[PROBLEM DETAILS]: Reproduce the listing exactly, with no pictures in your copy.

::: PROVIDED DATA :::

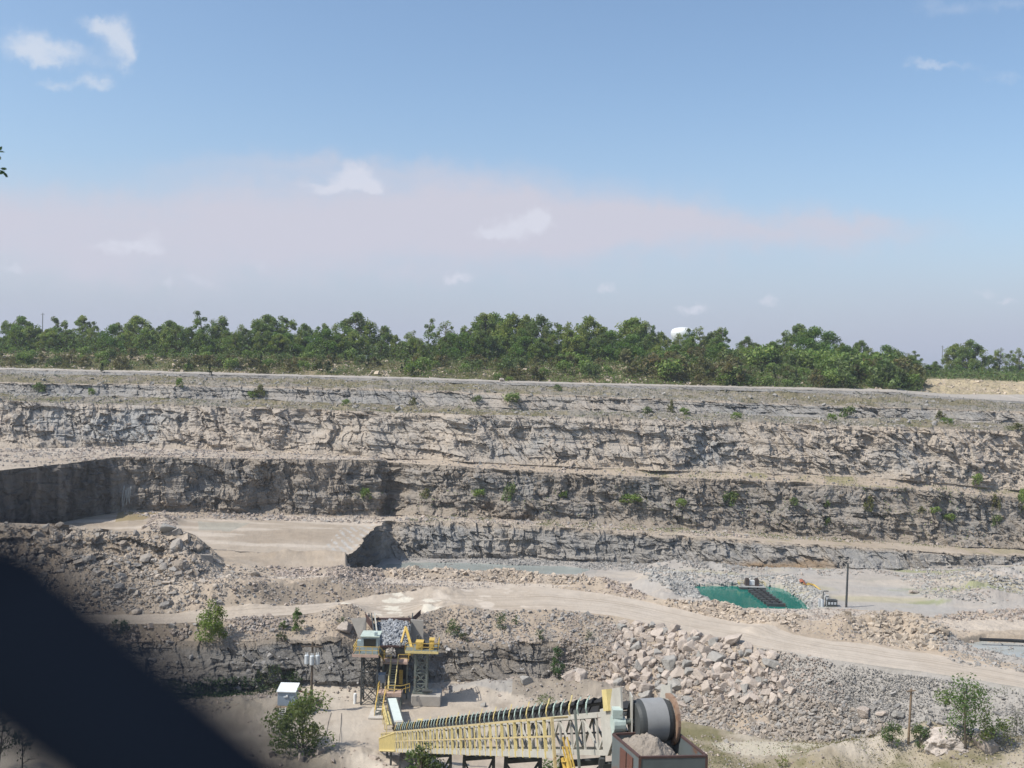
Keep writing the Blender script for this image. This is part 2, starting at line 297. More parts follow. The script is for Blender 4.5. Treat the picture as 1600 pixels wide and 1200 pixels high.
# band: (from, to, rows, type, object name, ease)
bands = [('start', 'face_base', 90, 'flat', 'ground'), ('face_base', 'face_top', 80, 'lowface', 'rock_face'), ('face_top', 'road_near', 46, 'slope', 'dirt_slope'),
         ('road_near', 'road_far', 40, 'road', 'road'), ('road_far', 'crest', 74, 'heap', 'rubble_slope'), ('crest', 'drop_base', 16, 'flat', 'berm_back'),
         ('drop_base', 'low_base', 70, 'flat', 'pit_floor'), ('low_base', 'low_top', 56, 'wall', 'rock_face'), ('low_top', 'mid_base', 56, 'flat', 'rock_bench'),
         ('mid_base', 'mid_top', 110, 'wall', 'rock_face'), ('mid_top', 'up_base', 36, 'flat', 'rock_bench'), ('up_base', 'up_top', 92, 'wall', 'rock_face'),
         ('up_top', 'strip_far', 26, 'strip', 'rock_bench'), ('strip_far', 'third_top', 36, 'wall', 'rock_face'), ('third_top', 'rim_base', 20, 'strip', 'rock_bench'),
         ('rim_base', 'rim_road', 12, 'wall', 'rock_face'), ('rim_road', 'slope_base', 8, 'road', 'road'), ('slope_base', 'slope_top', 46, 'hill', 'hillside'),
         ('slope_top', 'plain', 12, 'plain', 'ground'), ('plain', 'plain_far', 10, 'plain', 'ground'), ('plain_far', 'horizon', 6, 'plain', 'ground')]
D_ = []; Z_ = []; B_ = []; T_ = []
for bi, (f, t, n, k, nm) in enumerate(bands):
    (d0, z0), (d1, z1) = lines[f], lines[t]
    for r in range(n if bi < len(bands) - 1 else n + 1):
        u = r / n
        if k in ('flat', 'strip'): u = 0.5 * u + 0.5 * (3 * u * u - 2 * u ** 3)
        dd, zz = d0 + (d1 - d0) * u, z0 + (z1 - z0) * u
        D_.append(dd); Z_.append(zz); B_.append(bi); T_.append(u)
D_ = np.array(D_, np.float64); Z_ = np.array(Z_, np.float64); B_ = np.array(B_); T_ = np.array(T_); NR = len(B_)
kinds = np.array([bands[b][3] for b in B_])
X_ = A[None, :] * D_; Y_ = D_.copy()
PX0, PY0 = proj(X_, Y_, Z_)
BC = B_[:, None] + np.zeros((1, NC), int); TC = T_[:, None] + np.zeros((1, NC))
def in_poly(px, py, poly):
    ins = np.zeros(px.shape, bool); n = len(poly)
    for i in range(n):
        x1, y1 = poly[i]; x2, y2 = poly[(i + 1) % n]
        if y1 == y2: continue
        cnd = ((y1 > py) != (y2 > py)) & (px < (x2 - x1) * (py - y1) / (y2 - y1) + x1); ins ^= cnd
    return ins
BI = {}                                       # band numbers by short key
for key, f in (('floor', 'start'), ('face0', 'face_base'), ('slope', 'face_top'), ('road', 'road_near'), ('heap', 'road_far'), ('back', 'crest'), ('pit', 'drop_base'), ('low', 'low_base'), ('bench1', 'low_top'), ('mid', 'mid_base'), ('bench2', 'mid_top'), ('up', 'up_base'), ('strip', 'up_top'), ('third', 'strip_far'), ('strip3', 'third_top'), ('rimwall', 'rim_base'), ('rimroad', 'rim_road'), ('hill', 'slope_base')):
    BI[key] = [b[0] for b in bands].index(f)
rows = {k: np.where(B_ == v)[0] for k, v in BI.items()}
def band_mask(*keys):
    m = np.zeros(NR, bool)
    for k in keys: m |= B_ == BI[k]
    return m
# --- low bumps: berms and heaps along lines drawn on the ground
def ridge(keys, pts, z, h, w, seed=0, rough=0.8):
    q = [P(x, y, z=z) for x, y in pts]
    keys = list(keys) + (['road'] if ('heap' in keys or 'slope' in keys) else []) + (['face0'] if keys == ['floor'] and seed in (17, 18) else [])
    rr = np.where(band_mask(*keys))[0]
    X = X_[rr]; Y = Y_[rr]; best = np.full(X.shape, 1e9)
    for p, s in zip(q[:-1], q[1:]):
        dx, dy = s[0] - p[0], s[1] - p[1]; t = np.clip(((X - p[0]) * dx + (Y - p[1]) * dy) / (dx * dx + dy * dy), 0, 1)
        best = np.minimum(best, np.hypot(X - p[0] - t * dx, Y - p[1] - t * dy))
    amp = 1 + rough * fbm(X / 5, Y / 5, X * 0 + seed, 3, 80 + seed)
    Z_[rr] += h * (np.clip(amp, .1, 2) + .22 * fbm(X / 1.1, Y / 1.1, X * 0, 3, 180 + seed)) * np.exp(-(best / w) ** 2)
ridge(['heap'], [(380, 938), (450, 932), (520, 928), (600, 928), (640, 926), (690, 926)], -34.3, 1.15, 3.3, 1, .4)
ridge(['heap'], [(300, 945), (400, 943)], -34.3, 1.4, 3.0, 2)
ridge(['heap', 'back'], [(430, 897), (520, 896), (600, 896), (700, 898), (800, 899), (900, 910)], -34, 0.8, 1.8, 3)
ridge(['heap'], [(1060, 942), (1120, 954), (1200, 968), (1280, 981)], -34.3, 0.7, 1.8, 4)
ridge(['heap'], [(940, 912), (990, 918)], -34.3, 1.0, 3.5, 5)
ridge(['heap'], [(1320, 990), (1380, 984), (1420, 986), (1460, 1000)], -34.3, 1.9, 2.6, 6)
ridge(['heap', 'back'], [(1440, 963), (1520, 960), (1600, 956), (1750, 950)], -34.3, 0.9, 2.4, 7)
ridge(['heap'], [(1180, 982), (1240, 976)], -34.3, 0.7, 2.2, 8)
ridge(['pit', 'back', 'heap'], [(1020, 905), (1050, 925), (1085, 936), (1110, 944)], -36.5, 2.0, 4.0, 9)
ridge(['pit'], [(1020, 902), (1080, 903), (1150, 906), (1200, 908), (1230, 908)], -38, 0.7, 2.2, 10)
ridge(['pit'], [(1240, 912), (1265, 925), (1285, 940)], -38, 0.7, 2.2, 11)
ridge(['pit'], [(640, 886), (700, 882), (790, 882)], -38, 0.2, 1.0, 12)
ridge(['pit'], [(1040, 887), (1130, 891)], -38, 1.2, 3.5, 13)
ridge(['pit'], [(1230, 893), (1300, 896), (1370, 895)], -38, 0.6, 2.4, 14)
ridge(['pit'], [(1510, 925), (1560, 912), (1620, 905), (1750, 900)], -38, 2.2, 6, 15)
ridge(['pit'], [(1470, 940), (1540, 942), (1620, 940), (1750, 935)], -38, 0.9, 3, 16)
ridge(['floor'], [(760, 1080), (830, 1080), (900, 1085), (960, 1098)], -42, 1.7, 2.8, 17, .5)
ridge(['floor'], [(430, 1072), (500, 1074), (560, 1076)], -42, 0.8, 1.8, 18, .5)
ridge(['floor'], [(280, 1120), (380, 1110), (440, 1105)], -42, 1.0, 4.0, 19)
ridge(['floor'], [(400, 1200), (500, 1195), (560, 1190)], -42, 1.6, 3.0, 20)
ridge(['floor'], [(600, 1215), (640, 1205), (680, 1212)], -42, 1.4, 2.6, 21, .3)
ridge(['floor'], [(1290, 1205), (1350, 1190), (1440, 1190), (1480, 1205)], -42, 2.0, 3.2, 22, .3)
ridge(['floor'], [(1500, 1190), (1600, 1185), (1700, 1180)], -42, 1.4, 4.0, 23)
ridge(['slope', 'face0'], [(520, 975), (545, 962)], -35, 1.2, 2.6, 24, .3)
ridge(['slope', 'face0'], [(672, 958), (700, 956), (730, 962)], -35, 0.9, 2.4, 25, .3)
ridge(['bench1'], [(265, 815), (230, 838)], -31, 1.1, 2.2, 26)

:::

[SOLUTION]:
Keep writing the Blender script for this image. This is part 2, starting at line 297. More parts follow. The script is for Blender 4.5. Treat the picture as 1600 pixels wide and 1200 pixels high.
# band: (from, to, rows, type, object name, ease)
bands = [('start', 'face_base', 90, 'flat', 'ground'), ('face_base', 'face_top', 80, 'lowface', 'rock_face'), ('face_top', 'road_near', 46, 'slope', 'dirt_slope'),
         ('road_near', 'road_far', 40, 'road', 'road'), ('road_far', 'crest', 74, 'heap', 'rubble_slope'), ('crest', 'drop_base', 16, 'flat', 'berm_back'),
         ('drop_base', 'low_base', 70, 'flat', 'pit_floor'), ('low_base', 'low_top', 56, 'wall', 'rock_face'), ('low_top', 'mid_base', 56, 'flat', 'rock_bench'),
         ('mid_base', 'mid_top', 110, 'wall', 'rock_face'), ('mid_top', 'up_base', 36, 'flat', 'rock_bench'), ('up_base', 'up_top', 92, 'wall', 'rock_face'),
         ('up_top', 'strip_far', 26, 'strip', 'rock_bench'), ('strip_far', 'third_top', 36, 'wall', 'rock_face'), ('third_top', 'rim_base', 20, 'strip', 'rock_bench'),
         ('rim_base', 'rim_road', 12, 'wall', 'rock_face'), ('rim_road', 'slope_base', 8, 'road', 'road'), ('slope_base', 'slope_top', 46, 'hill', 'hillside'),
         ('slope_top', 'plain', 12, 'plain', 'ground'), ('plain', 'plain_far', 10, 'plain', 'ground'), ('plain_far', 'horizon', 6, 'plain', 'ground')]
D_ = []; Z_ = []; B_ = []; T_ = []
for bi, (f, t, n, k, nm) in enumerate(bands):
    (d0, z0), (d1, z1) = lines[f], lines[t]
    for r in range(n if bi < len(bands) - 1 else n + 1):
        u = r / n
        if k in ('flat', 'strip'): u = 0.5 * u + 0.5 * (3 * u * u - 2 * u ** 3)
        dd, zz = d0 + (d1 - d0) * u, z0 + (z1 - z0) * u
        D_.append(dd); Z_.append(zz); B_.append(bi); T_.append(u)
D_ = np.array(D_, np.float64); Z_ = np.array(Z_, np.float64); B_ = np.array(B_); T_ = np.array(T_); NR = len(B_)
kinds = np.array([bands[b][3] for b in B_])
X_ = A[None, :] * D_; Y_ = D_.copy()
PX0, PY0 = proj(X_, Y_, Z_)
BC = B_[:, None] + np.zeros((1, NC), int); TC = T_[:, None] + np.zeros((1, NC))
def in_poly(px, py, poly):
    ins = np.zeros(px.shape, bool); n = len(poly)
    for i in range(n):
        x1, y1 = poly[i]; x2, y2 = poly[(i + 1) % n]
        if y1 == y2: continue
        cnd = ((y1 > py) != (y2 > py)) & (px < (x2 - x1) * (py - y1) / (y2 - y1) + x1); ins ^= cnd
    return ins
BI = {}                                       # band numbers by short key
for key, f in (('floor', 'start'), ('face0', 'face_base'), ('slope', 'face_top'), ('road', 'road_near'), ('heap', 'road_far'), ('back', 'crest'), ('pit', 'drop_base'), ('low', 'low_base'), ('bench1', 'low_top'), ('mid', 'mid_base'), ('bench2', 'mid_top'), ('up', 'up_base'), ('strip', 'up_top'), ('third', 'strip_far'), ('strip3', 'third_top'), ('rimwall', 'rim_base'), ('rimroad', 'rim_road'), ('hill', 'slope_base')):
    BI[key] = [b[0] for b in bands].index(f)
rows = {k: np.where(B_ == v)[0] for k, v in BI.items()}
def band_mask(*keys):
    m = np.zeros(NR, bool)
    for k in keys: m |= B_ == BI[k]
    return m
# --- low bumps: berms and heaps along lines drawn on the ground
def ridge(keys, pts, z, h, w, seed=0, rough=0.8):
    q = [P(x, y, z=z) for x, y in pts]
    keys = list(keys) + (['road'] if ('heap' in keys or 'slope' in keys) else []) + (['face0'] if keys == ['floor'] and seed in (17, 18) else [])
    rr = np.where(band_mask(*keys))[0]
    X = X_[rr]; Y = Y_[rr]; best = np.full(X.shape, 1e9)
    for p, s in zip(q[:-1], q[1:]):
        dx, dy = s[0] - p[0], s[1] - p[1]; t = np.clip(((X - p[0]) * dx + (Y - p[1]) * dy) / (dx * dx + dy * dy), 0, 1)
        best = np.minimum(best, np.hypot(X - p[0] - t * dx, Y - p[1] - t * dy))
    amp = 1 + rough * fbm(X / 5, Y / 5, X * 0 + seed, 3, 80 + seed)
    Z_[rr] += h * (np.clip(amp, .1, 2) + .22 * fbm(X / 1.1, Y / 1.1, X * 0, 3, 180 + seed)) * np.exp(-(best / w) ** 2)
ridge(['heap'], [(380, 938), (450, 932), (520, 928), (600, 928), (640, 926), (690, 926)], -34.3, 1.15, 3.3, 1, .4)
ridge(['heap'], [(300, 945), (400, 943)], -34.3, 1.4, 3.0, 2)
ridge(['heap', 'back'], [(430, 897), (520, 896), (600, 896), (700, 898), (800, 899), (900, 910)], -34, 0.8, 1.8, 3)
ridge(['heap'], [(1060, 942), (1120, 954), (1200, 968), (1280, 981)], -34.3, 0.7, 1.8, 4)
ridge(['heap'], [(940, 912), (990, 918)], -34.3, 1.0, 3.5, 5)
ridge(['heap'], [(1320, 990), (1380, 984), (1420, 986), (1460, 1000)], -34.3, 1.9, 2.6, 6)
ridge(['heap', 'back'], [(1440, 963), (1520, 960), (1600, 956), (1750, 950)], -34.3, 0.9, 2.4, 7)
ridge(['heap'], [(1180, 982), (1240, 976)], -34.3, 0.7, 2.2, 8)
ridge(['pit', 'back', 'heap'], [(1020, 905), (1050, 925), (1085, 936), (1110, 944)], -36.5, 2.0, 4.0, 9)
ridge(['pit'], [(1020, 902), (1080, 903), (1150, 906), (1200, 908), (1230, 908)], -38, 0.7, 2.2, 10)
ridge(['pit'], [(1240, 912), (1265, 925), (1285, 940)], -38, 0.7, 2.2, 11)
ridge(['pit'], [(640, 886), (700, 882), (790, 882)], -38, 0.2, 1.0, 12)
ridge(['pit'], [(1040, 887), (1130, 891)], -38, 1.2, 3.5, 13)
ridge(['pit'], [(1230, 893), (1300, 896), (1370, 895)], -38, 0.6, 2.4, 14)
ridge(['pit'], [(1510, 925), (1560, 912), (1620, 905), (1750, 900)], -38, 2.2, 6, 15)
ridge(['pit'], [(1470, 940), (1540, 942), (1620, 940), (1750, 935)], -38, 0.9, 3, 16)
ridge(['floor'], [(760, 1080), (830, 1080), (900, 1085), (960, 1098)], -42, 1.7, 2.8, 17, .5)
ridge(['floor'], [(430, 1072), (500, 1074), (560, 1076)], -42, 0.8, 1.8, 18, .5)
ridge(['floor'], [(280, 1120), (380, 1110), (440, 1105)], -42, 1.0, 4.0, 19)
ridge(['floor'], [(400, 1200), (500, 1195), (560, 1190)], -42, 1.6, 3.0, 20)
ridge(['floor'], [(600, 1215), (640, 1205), (680, 1212)], -42, 1.4, 2.6, 21, .3)
ridge(['floor'], [(1290, 1205), (1350, 1190), (1440, 1190), (1480, 1205)], -42, 2.0, 3.2, 22, .3)
ridge(['floor'], [(1500, 1190), (1600, 1185), (1700, 1180)], -42, 1.4, 4.0, 23)
ridge(['slope', 'face0'], [(520, 975), (545, 962)], -35, 1.2, 2.6, 24, .3)
ridge(['slope', 'face0'], [(672, 958), (700, 956), (730, 962)], -35, 0.9, 2.4, 25, .3)
ridge(['bench1'], [(265, 815), (230, 838)], -31, 1.1, 2.2, 26)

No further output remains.